Reprogram your beliefs about self worth and money
Collecting money from a buyer can cause you to confront deeply-hidden pitfalls from your past about self-worth and what it means to be wealthy. This might be hard to accept, but in my opinion it’s one of the biggest road blocks to making a fortune in real estate. I’ve gone through this myself.
On one level or another, I didn’t feel good enough about myself to think it was okay for me to make that much money with so little effort. My beliefs about money and what it meant to be “rich” made making money a dirty thing for me.
On some of the first properties I sold, I was uncomfortable to even collect an application fee from prospective tenant buyers.
It took years to clear out this garbage and get comfortable with the wealth that flowed into my life. My partner, Peter Conti, was instrumental. He was a great role model for a down-to-earth, ethical millionaire.

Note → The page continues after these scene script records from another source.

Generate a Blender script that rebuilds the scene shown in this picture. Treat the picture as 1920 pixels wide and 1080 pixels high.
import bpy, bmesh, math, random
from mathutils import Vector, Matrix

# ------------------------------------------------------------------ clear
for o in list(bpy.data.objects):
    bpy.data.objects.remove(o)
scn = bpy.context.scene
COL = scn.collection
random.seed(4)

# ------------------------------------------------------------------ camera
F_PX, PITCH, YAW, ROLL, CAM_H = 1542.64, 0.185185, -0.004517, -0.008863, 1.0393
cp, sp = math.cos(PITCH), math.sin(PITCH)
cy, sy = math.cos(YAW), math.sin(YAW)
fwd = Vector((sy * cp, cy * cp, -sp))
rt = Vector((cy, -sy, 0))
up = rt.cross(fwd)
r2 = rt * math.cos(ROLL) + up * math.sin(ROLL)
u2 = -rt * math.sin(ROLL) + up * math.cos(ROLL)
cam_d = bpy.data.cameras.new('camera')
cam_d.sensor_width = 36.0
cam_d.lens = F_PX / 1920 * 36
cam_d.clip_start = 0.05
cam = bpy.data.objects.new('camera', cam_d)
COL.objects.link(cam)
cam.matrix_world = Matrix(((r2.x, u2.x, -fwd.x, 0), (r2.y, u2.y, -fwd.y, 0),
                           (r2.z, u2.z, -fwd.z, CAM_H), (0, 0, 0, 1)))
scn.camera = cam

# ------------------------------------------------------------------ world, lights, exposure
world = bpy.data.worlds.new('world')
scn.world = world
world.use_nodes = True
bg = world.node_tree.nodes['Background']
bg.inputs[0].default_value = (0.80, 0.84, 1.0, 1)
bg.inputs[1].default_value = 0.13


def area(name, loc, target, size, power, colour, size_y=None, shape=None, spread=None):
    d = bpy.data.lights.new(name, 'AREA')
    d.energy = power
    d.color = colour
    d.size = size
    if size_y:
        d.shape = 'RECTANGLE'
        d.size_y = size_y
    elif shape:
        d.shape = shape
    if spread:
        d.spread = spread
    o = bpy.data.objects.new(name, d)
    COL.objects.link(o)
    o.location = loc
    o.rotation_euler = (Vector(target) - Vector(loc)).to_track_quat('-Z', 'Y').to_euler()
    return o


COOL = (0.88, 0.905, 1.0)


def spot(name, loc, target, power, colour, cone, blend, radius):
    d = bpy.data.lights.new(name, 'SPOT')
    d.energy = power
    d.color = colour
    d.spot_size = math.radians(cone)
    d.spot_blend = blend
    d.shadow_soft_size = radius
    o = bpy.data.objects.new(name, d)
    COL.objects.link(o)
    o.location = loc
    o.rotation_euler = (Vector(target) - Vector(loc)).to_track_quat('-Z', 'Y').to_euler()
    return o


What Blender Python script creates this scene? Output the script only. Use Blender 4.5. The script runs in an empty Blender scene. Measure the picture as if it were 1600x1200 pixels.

Who do you know that can be this kind of positive role model for yourself? Spend as much time with these people as possible. A great book on this subject is Your Money or Your Life, by Joe Domingez. I highly recommend it.
Gather as many positive references of people using money for good purposes as possible. This will help you reprogram your beliefs about what you can do when you have money.
Read biographies about billionaire philanthropists like George Soros and Ted Turner who have literally given away BILLIONS of dollars to worthy causes. Tithe 10% (or some percentage) of your profits to groups you want to support. This lesson deserves your attention and honest self-evaluation.
You’ll never know it all, but you can learn enough
I was probably just like you when you got started investing. I kept learning more and more, but never felt like I knew enough. Then one day I realized when a person really knows enough?
-
It’s not when you know it all because you’ll never it know it all.
-
It’s not when you know all the legal aspects and contract clauses.
You know enough when you step out and take action, acknowledging that you’ll never know it all. This leap of faith is the final ingredient of success.